[Begin]
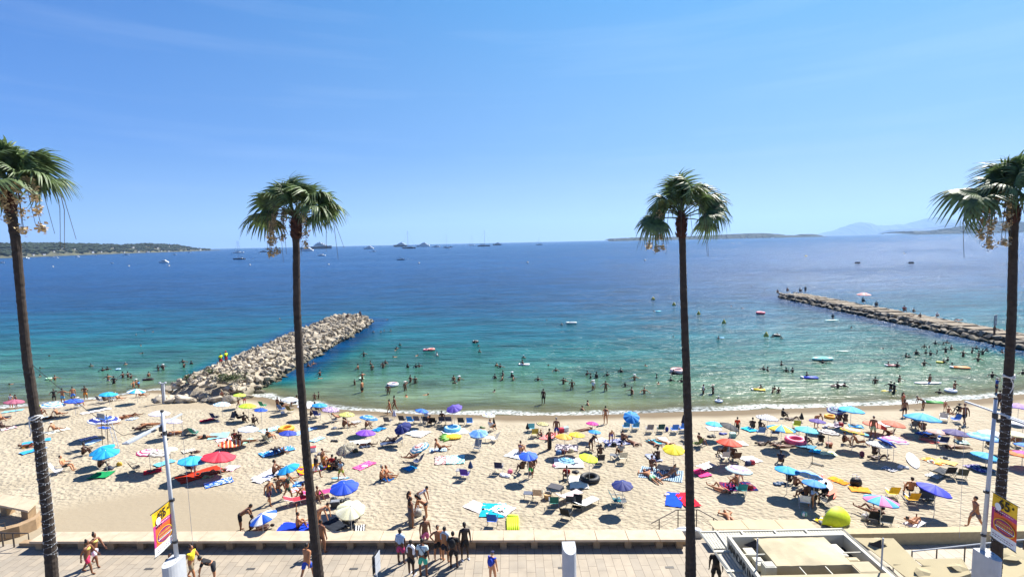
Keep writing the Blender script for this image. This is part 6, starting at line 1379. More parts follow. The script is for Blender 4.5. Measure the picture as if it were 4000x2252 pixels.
# ---- towels
for a in [('a0', 40, 420, 350, 380, 1.0, 'S:7fc4e8', 'light blue towel in the shade of the dusty pink umbrella'), ('a0', 10, 690, 240, 640, .9, 'N:e8d8dc,c06a8a,e8e8e8', 'pink and white towel at the left edge'), ('a0', 545, 530, 720, 500, .9, 'S:b8d4e6', 'pale towel under the blue ringed umbrella'), ('a0', 690, 735, 1030, 655, .9, 'S:dce0d2', 'pale towel of the woman in a white hat'),
 ('a0', 1210, 445, 1650, 360, .8, 'S:e6e2e6', 'long white towel left of the navy ringed umbrella'), ('a0', 330, 900, 760, 820, .9, 'S:3f9fe0', 'blue towel behind the first palm trunk'), ('a0', 310, 1045, 680, 945, .8, 'S:3aa0e4', 'second bright blue towel behind the first palm trunk'), ('a0', 330, 945, 600, 900, .6, 'N:e0a030,e8d8a0,b03048', 'yellow towel between two blue ones'),
 ('a0', 1190, 840, 1450, 780, .8, 'L:e6e0e6,8f6a9a', 'white towel with purple stripes above the seated woman'), ('a0', 1260, 910, 1480, 830, .8, 'S:a9cbe8', 'pale blue towel behind the woman in brown'), ('a0', 1370, 1370, 1660, 1350, 1.2, 'S:1f8a52', 'green towel alone on the sand'), ('a0', 1490, 640, 1620, 660, .5, 'S:1a4fb8', 'blue cloth under the lifeguard chair'),
 ('a1', 0, 520, 120, 520, .8, 'L:2a6ab0,dfe6ec', 'blue and white striped towel left of the mast arm'), ('a1', 1080, 560, 1290, 520, .8, 'S:a81838', 'crimson towel right of the grey lilac umbrella'), ('a1', 1210, 790, 1500, 760, 1.6, 'S:8fd0e2', 'wide pale aqua towel beside the woman on her front'), ('a1', 1310, 850, 1560, 800, .9, 'N:e0d8d8,c83a50,e8e8e8', 'red and white print towel beside the striped umbrella'), ('a1', 1600, 905, 1870, 820, .9, 'S:a9d8c0', 'mint green towel under the silvery umbrella'), ('a1', 810, 1020, 1000, 975, .8, 'L:cfc6b8,9f968a', 'faded grey striped towel near the straw hat'),
 ('a1', 410, 1225, 680, 1140, .8, 'S:6cc0e0', 'light blue towel beside the left mast'), ('a1', 740, 1440, 1390, 1250, 1.7, 'S:c23a24', 'very long orange red cloth under the red umbrella'), ('a1', 1440, 1250, 1620, 1260, 1.0, 'N:e8e0e4,c87aa0,e8e8e8', 'white flowered towel at the end of the red cloth'), ('b1', 1140, 110, 1560, 10, 1.0, 'N:1f5fc8,e0e8f0,1f5fc8', 'blue and white palm print towel'), ('a1', 230, 1335, 500, 1280, .9, 'S:c02838', 'red towel under the crimson ringed umbrella'),
 ('a2', 70, 715, 370, 640, 1.2, 'N:e2e8ea,5aa0c8,3aa080', 'patterned pale towel left of the orange ring'), ('a2', 560, 760, 870, 650, .9, 'L:2a78c0,cfe0ea', 'blue striped towel behind the second palm'), ('a2', 830, 860, 1000, 795, .7, 'L:2aa8e0,dfeef4', 'small bright blue towel right of the second palm'), ('a2', 70, 1070, 560, 950, 1.2, 'N:4a9ad8,2a4f90,cfe0ea', 'large blue towel under the people in dark clothes'), ('a2', 1390, 880, 1700, 860, 1.1, 'S:e2e8e6', 'white towel shaded by the violet umbrella'), ('a2', 1490, 1270, 1740, 1160, .9, 'N:e8488a,f088b0,e8488a', 'hot pink towel alone right of the group'), ('a2', 620, 1310, 1150, 1190, 1.6, 'N:e0b020,b02828,1f3a88', 'yellow and red blanket under the crowded group'), ('a2', 20, 1440, 330, 1290, 1.3, 'S:e4e4ea', 'white towel under the man with bare back'),
 ('a2', 1430, 570, 1560, 550, .8, 'L:c8c4bc,8a8a94', 'grey striped towel left of the blue ringed umbrella'), ('a2', 1760, 700, 1900, 650, .9, 'N:1a5fa0,30a8d8,14306a', 'dark blue leaf towel right of the blue ringed umbrella'), ('a3', 380, 760, 520, 700, 1.1, 'S:c4d2e0', 'pale grey blue towel below the chair row'), ('a3', 480, 790, 640, 710, 1.0, 'S:e6e6e8', 'white towel beside the pale grey one'), ('a3', 890, 740, 1240, 690, 1.6, 'N:e6e8ea,a0b8c8,e6e8ea', 'white sheet behind the pineapple float'), ('a3', 680, 985, 940, 975, .8, 'L:7fb0d0,e0e6ea', 'light towel of the man leaning back'),
 ('a3', 905, 1195, 905, 1075, 1.5, 'N:d8c8c4,3a3034,e0a8a8', 'pink towel with black zigzags'), ('a3', 1065, 1195, 1070, 1070, 1.4, 'N:bfe6e2,3aa8b0,dff0ee', 'white and turquoise leaf towel beside the zigzag one'), ('a3', 320, 1280, 450, 1230, .8, 'S:1a88c0', 'blue towel below the reclining man'), ('a4', 0, 1100, 170, 1000, 1.6, 'N:e6e6e8,8fa0b0,e6e6e8', 'white patterned towel left of the royal blue umbrella'), ('a4', 480, 830, 640, 730, 1.0, 'S:e88a88', 'salmon pink towel between the standing men'), ('a4', 650, 950, 990, 960, 1.5, 'N:3a3a48,8f8a94,e8d8d8', 'dark patterned towel under the orange umbrella'),
 ('a4', 1240, 850, 1400, 820, 1.0, 'N:e8e0d0,d0c8b8', 'cream towel left of the kneeling man'), ('a4', 1380, 880, 1720, 850, 1.5, 'N:3a4a88,c8c8d0,20285a', 'grey blue blanket under the sunbathing friends'), ('a4', 630, 1180, 1060, 1180, 1.8, 'S:e8e6e2', 'large white sheet under the teal ringed umbrella'), ('b4', 850, 55, 1130, 55, 2.0, 'S:e2ded4', 'cream sheet beside the black inner tube'), ('b4', 880, 10, 1110, 10, 1.2, 'S:6f7a58', 'olive green cloth on the cream sheet'),
 ('a5', 150, 830, 270, 900, .9, 'S:4cc0dc', 'turquoise towel under the woman face down'), ('a5', 320, 800, 400, 900, .7, 'S:e6e4e0', 'white towel of the second sunbather near the chairs'), ('a5', 150, 1050, 260, 1160, .9, 'L:1f3a7a,cfd4dc', 'navy and white towel of the man with raised knees'), ('a5', 0, 1300, 640, 1380, 2.0, 'L:a8bccb,4f6478', 'large grey blue striped blanket left of the third palm'), ('a5', 250, 1230, 560, 1290, 1.0, 'S:2a2e38', 'charcoal cloth on the striped blanket'), ('a5', 820, 1280, 1000, 1380, 1.0, 'S:ee4a88', 'hot pink towel right of the third palm'), ('a5', 1550, 650, 1710, 710, .9, 'S:38b0d8', 'turquoise towel of the couple by the shore'), ('a5', 1000, 660, 1200, 660, 1.3, 'N:e2dcdc,b8a0a8,e8e8e8', 'white print sheet under the turquoise umbrella'), ('a5', 1470, 850, 1560, 920, .7, 'S:e6dcd8', 'pale towel behind the orange red umbrella'),
 ('b5', 520, 215, 500, 420, 1.0, 'S:1f4fd8', 'royal blue towel with flip flops on it'), ('b5', 620, 220, 800, 425, 1.0, 'S:e0283c', 'red towel passing behind the third palm trunk'), ('a5', 1560, 1080, 1740, 1170, 1.2, 'S:e6e4e2', 'white towel with bags right of the chairs'), ('b5', 1230, 120, 1700, 110, 1.3, 'N:1c2a66,a8283c,1c2a66', 'navy and red towel of the couple with the teal chair'),
 ('a6', 380, 890, 700, 960, 1.0, 'S:5a8fa8', 'grey blue towel under the boy beside the pink ring'), ('a6', 620, 990, 780, 1020, .9, 'S:3ab0dc', 'cyan towel end sticking out into the sun'), ('a6', 760, 1020, 1010, 1040, .9, 'N:e8e8b8,f0f0e8,c8d860', 'pale yellow and white towel'), ('a6', 880, 600, 1080, 640, 1.0, 'S:d8c8d0', 'pale towel of the two friends under the cyan umbrella'), ('a6', 1200, 620, 1420, 640, 1.0, 'N:2a7ab8,1a2a58,8fd0e0', 'blue towel with bags right of the two friends'), ('a6', 1620, 570, 1800, 640, 1.0, 'S:e8e0dc', 'white towel between the coral umbrellas'), ('a6', 930, 1385, 1080, 1448, .7, 'S:f0a030', 'narrow orange towel near the black bag'), ('a6', 1720, 1240, 1900, 1300, .7, 'L:1a1c28,dcdce0', 'black towel with white hem'),
 ('b6', 1215, 150, 1520, 180, .8, 'S:f09a3a', 'light orange towel left of the yellow chairs'), ('b6', 740, 590, 880, 660, .9, 'N:e0b828,3a3a4a,e8e0c0', 'yellow and black cloth beside the lime tent'), ('b6', 980, 10, 1180, 80, .6, 'S:f08a2a', 'orange towel above the black bag'),
 ('a7', 420, 1100, 720, 1200, .9, 'N:f0a040,f06a28,f8d8a0', 'orange towel right of the white board'), ('a7', 600, 1130, 900, 1205, .8, 'S:f4c078', 'pale apricot towel under the straw hat'), ('a7', 1100, 1210, 1380, 1320, 1.2, 'N:4a3f88,c8c0d8,2a2a50', 'purple towel by the right mast'), ('a7', 380, 810, 600, 880, .8, 'S:e8786a', 'coral towel left of the blue chair'), ('a7', 470, 1340, 660, 1400, .8, 'S:e0e6e4', 'white towel at the folded loungers'), ('a7', 340, 720, 620, 800, 1.2, 'S:2a4f9a', 'blue towel in the shade of the widest cyan umbrella'), ('a7', 880, 860, 1080, 880, 1.0, 'N:cfe0da,8fa89a', 'pale green towel of the seated woman right'),
 ('b3', 1330, 480, 1500, 380, 1.9, 'S:cfc6c4', 'greyish white towel left of the turquoise one'), ('b3', 1600, 575, 1650, 370, 1.5, 'S:1fa0b4', 'turquoise towel behind the blue camping chair'), ('b3', 1680, 520, 1850, 400, 1.3, 'S:d8d4d8', 'white towel between the turquoise one and the lime air mattress'), ('b2', 350, 735, 810, 735, 1.1, 'S:1f3fc0', 'royal blue towel at the bench with the waving man'), ('b2', 560, 80, 700, 70, .8, 'N:1f6fb8,a8d0e8,14408a', 'small crumpled blue towel near the walkers'), ('b2', 1060, 735, 1290, 640, 1.5, 'S:2c3038', 'charcoal towel left of the cream umbrella'), ('b2', 1480, 760, 1620, 740, .8, 'L:1c2028,e0e0e0', 'black and white striped towel at the bench'), ('b2', 0, 60, 150, -10, .9, 'S:e4e2ea', 'white towel corner left of the woman in a navy dress'),
 ('b2', 540, 180, 600, 160, .7, 'L:d0707a,e8e4e8', 'pink striped towel right of the man in the green shirt'), ('a3', 0, 1440, 90, 1390, .9, 'S:1f60a8', 'blue towel of the woman sitting alone')]:
    T_(*a)
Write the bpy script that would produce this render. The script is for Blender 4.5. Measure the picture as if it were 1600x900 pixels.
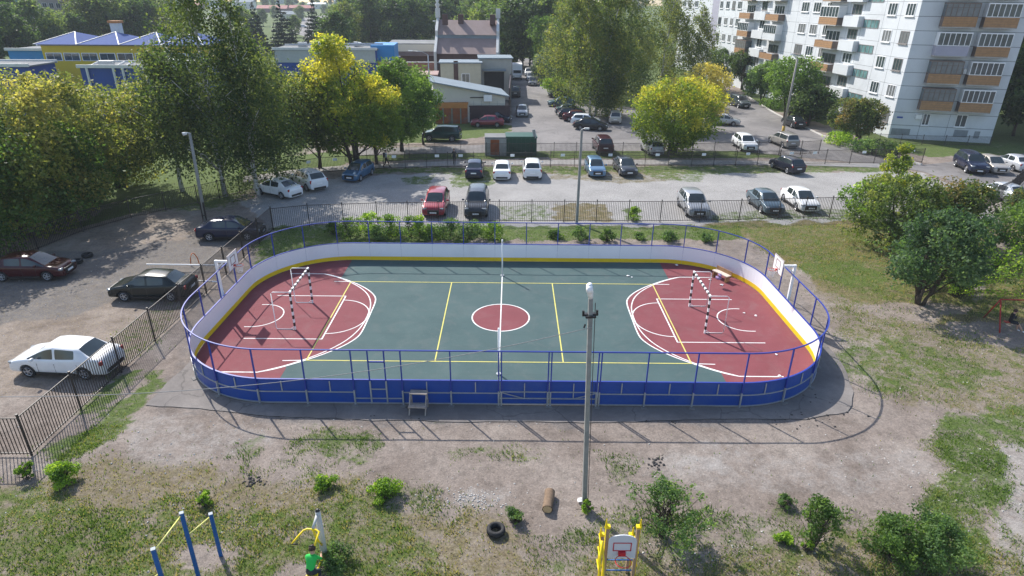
import bpy, bmesh, math, random
import numpy as np
from mathutils import Vector, Matrix

scene = bpy.context.scene
for o in list(bpy.data.objects): bpy.data.objects.remove(o)
COL = scene.collection
PI = math.pi
R = math.radians

# ------------------------------------------------------------------ camera
F = 990.8192757; PITCH = 0.4281651974; YAW = 0.0042977760; ROLL = 0.0109380692
CAM = np.array([0.4548597761, -30.0769808659, 15.4764828559])
def cam_axes():
    cy, sy = math.cos(YAW), math.sin(YAW)
    w = np.array([sy*math.cos(PITCH), cy*math.cos(PITCH), -math.sin(PITCH)])
    r = np.array([cy, -sy, 0.0]); u = np.cross(r, w)
    r2 = r*math.cos(ROLL)+u*math.sin(ROLL); u2 = np.cross(r2, w)
    return r2, u2, w
CR, CU, CW = cam_axes()
cd = bpy.data.cameras.new('camera'); cam = bpy.data.objects.new('camera', cd); COL.objects.link(cam)
cd.sensor_width = 36; cd.lens = 36*F/1600; cd.clip_start = 0.1; cd.clip_end = 3000
M = Matrix(((CR[0], CU[0], -CW[0], CAM[0]), (CR[1], CU[1], -CW[1], CAM[1]), (CR[2], CU[2], -CW[2], CAM[2]), (0, 0, 0, 1)))
cam.matrix_world = M
scene.camera = cam

# ------------------------------------------------------------------ light
SUN_EL = 42.0
SHX, SHY = 0.61, -0.79                      # direction shadows fall on the ground
wd = bpy.data.worlds.new('World'); scene.world = wd; wd.use_nodes = True
nt = wd.node_tree; nt.nodes.clear()
sky = nt.nodes.new('ShaderNodeTexSky'); sky.sky_type = 'NISHITA'; sky.sun_disc = False
sky.sun_elevation = R(SUN_EL); sky.sun_rotation = math.atan2(-SHX, -SHY)
sky.air_density = 1.0; sky.dust_density = 1.2; sky.ozone_density = 1.0
bg = nt.nodes.new('ShaderNodeBackground'); bg.inputs[1].default_value = 0.15
wo = nt.nodes.new('ShaderNodeOutputWorld')
nt.links.new(sky.outputs[0], bg.inputs[0]); nt.links.new(bg.outputs[0], wo.inputs[0])
sl = bpy.data.lights.new('sun', 'SUN'); sl.energy = 4.3; sl.angle = R(0.5); sl.color = (1, 0.955, 0.89)
sun = bpy.data.objects.new('sun', sl); COL.objects.link(sun)
ce = math.cos(R(SUN_EL)); sdir = Vector((SHX*ce, SHY*ce, -math.sin(R(SUN_EL)))).normalized()
sun.rotation_euler = sdir.to_track_quat('-Z', 'Y').to_euler(); sun.location = (-30, 40, 50)
vs = scene.view_settings
vs.view_transform = 'Standard'; vs.look = 'None'; vs.exposure = 0.62; vs.gamma = 1; vs.use_curve_mapping = False

# ------------------------------------------------------------------ helpers
def at(px, py, z=0.0):
    """world point at height z seen at pixel px,py of the 1600x900 photo"""
    d = CW*F + CR*(px-800) - CU*(py-450)
    t = (z-CAM[2])/d[2]; q = CAM+d*t
    return Vector((float(q[0]), float(q[1]), float(z)))
def g2(px, py, z=0.0):
    q = at(px, py, z); return (q.x, q.y)
def hgt(px, py, ytop):
    b = at(px, py); lo, hi = 0.0, 60.0
    for _ in range(40):
        m = (lo+hi)/2; d = np.array([b.x, b.y, m])-CAM
        yy = 450-F*(d@CU)/(d@CW)
        if yy > ytop: lo = m
        else: hi = m
    return lo
def tag(o, label=None, cat=None, group=None, kind=None):
    if label: o['label'] = label
    if cat: o['category'] = cat
    if group: o['group'] = group
    if kind: o['kind'] = kind
    return o
def empty(name, loc=(0, 0, 0), rz=0.0, label=None, cat=None, group=None):
    o = bpy.data.objects.new(name, None); COL.objects.link(o)
    o.location = loc; o.rotation_euler = (0, 0, rz); o.empty_display_size = 0.3
    tag(o, label, cat, group); return o
def link(name, me, parent=None, mats=None):
    o = bpy.data.objects.new(name, me); COL.objects.link(o)
    if parent: o.parent = parent
    return o
class MB:
    def __init__(s): s.v = []; s.f = []; s.m = []
    def add(s, vs_, fs, m=0):
        n = len(s.v); s.v += [tuple(v) for v in vs_]
        for f in fs: s.f.append(tuple(i+n for i in f)); s.m.append(m)
        return s
    def box(s, c, d, rz=0, m=0, mat=None):
        hx, hy, hz = d[0]/2, d[1]/2, d[2]/2
        P = [Vector((x, y, z)) for x in (-hx, hx) for y in (-hy, hy) for z in (-hz, hz)]
        X = mat if mat is not None else Matrix.Rotation(rz, 3, 'Z')
        P = [X@p+Vector(c) for p in P]
        return s.add(P, [(0, 1, 3, 2), (4, 6, 7, 5), (0, 4, 5, 1), (2, 3, 7, 6), (0, 2, 6, 4), (1, 5, 7, 3)], m)
    def bar(s, a, b, w, h, m=0, up=(0, 0, 1)):
        a = Vector(a); b = Vector(b); d = b-a
        if d.length < 1e-6: return s
        x = d.normalized(); y = Vector(up).cross(x)
        if y.length < 1e-3: y = Vector((0, 1, 0)).cross(x)
        y.normalize(); z = x.cross(y)
        X = Matrix((x, y, z)).transposed()
        return s.box((a+b)/2, (d.length, w, h), m=m, mat=X)
    def tube(s, pts, rs, n=8, m=0, caps=True):
        pts = [Vector(p) for p in pts]; rings = []
        if not hasattr(rs, '__len__'): rs = [rs]*len(pts)
        for i, p in enumerate(pts):
            d = (pts[min(i+1, len(pts)-1)]-pts[max(i-1, 0)])
            if d.length < 1e-9: d = Vector((0, 0, 1))
            d.normalize(); a = Vector((0, 0, 1)) if abs(d.z) < .9 else Vector((1, 0, 0))
            x = a.cross(d).normalized(); y = d.cross(x)
            rings.append([p+(x*math.cos(2*PI*k/n)+y*math.sin(2*PI*k/n))*rs[i] for k in range(n)])
        V = [v for r in rings for v in r]; Fs = []
        for i in range(len(pts)-1):
            for k in range(n): Fs.append((i*n+k, i*n+(k+1) % n, (i+1)*n+(k+1) % n, (i+1)*n+k))
        if caps: Fs.append(tuple(range(n-1, -1, -1))); Fs.append(tuple((len(pts)-1)*n+k for k in range(n)))
        return s.add(V, Fs, m)
    def prism(s, poly, z0, z1, m=0, mt=None):
        n = len(poly); a = sum(poly[i][0]*poly[(i+1) % n][1]-poly[(i+1) % n][0]*poly[i][1] for i in range(n))
        if a < 0: poly = poly[::-1]
        V = [(p[0], p[1], z0) for p in poly]+[(p[0], p[1], z1) for p in poly]
        s.add(V, [tuple(range(n-1, -1, -1))]+[(i, (i+1) % n, n+(i+1) % n, n+i) for i in range(n)], m)
        return s.add([(p[0], p[1], z1) for p in poly], [tuple(range(n))], m if mt is None else mt) 
    def quad(s, a, b, c, d, m=0): return s.add([a, b, c, d], [(0, 1, 2, 3)], m)
    def build(s, name, mats, parent=None, smooth=False, bevel=0):
        me = bpy.data.meshes.new(name); me.from_pydata(s.v, [], s.f)
        if not isinstance(mats, (list, tuple)): mats = [mats]
        for m in mats: me.materials.append(m)
        if len(mats) > 1: me.polygons.foreach_set('material_index', s.m)
        if smooth: me.polygons.foreach_set('use_smooth', [True]*len(me.polygons))
        me.update()
        if bevel:
            b = bmesh.new(); b.from_mesh(me); bmesh.ops.remove_doubles(b, verts=b.verts, dist=1e-5)
            es = [e for e in b.edges if len(e.link_faces) == 2 and e.calc_face_angle(0) > .6]
            bmesh.ops.bevel(b, geom=es, offset=bevel, segments=2, affect='EDGES', profile=.6); b.to_mesh(me); b.free()
        return link(name, me, parent)
def copy_thing(root, loc, rz, label=None, group=None, cat=None):
    r = root.copy(); COL.objects.link(r); r.location = loc; r.rotation_euler = (0, 0, rz)
    if label: r['label'] = label
    if cat: r['category'] = cat
    if group: r['group'] = group
    elif 'group' in r: del r['group']
    for ch in list(root.children):
        c = ch.copy(); COL.objects.link(c); c.parent = r
        for g in ch.children:
            d = g.copy(); COL.objects.link(d); d.parent = c
    return r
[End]
— The request —
Give again, word for word, only the lines starting at the line with "Write the bpy" and ending at the line with "from mathutils import Vector, Matrix", keeping both end lines; pictures stay out.

— Task solution —
Write the bpy script that would produce this render. The script is for Blender 4.5. Measure the picture as if it were 1600x900 pixels.
import bpy, bmesh, math, random
import numpy as np
from mathutils import Vector, Matrix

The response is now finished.